111.4 Cius and [. . .]: the transmitted text has ‘Arrine’, but there is no such place in or near Mysia, and no emendation is very plausible. We have to accept that we do not know the name of the other town.
111.4 ruled over Cappadocia and Paphlagonia for thirty-six years: Mithridates III of Cius, probably the son of Mithridates II (some sources say his father was Ariobarzanes), was probably a member of the Iranian noble family that had ruled Cappadocia for quite a while, and so came to inherit the throne of Cappadocia-cum-Paphlagonia as well. He used this as a foundation for carving out a new kingdom, that of Pontus, so he is known not just as Mithridates III of Cius, but as Mithridates I Ctistes (the Founder) of Pontus.
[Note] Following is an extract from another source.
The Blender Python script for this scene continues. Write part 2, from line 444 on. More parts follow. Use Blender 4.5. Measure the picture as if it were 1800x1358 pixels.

113.1 all the cities of Coele Syria: Ptolemy was helping his allies—and helping himself, since he always wanted to possess Phoenicia and Coele Syria—by attacking Antigonid interests in the Near East.
113.5 the next book: very little of the final twenty books of Diodorus’ history survives. We have only excerpts preserved by other authors and an occasional longer paraphrase.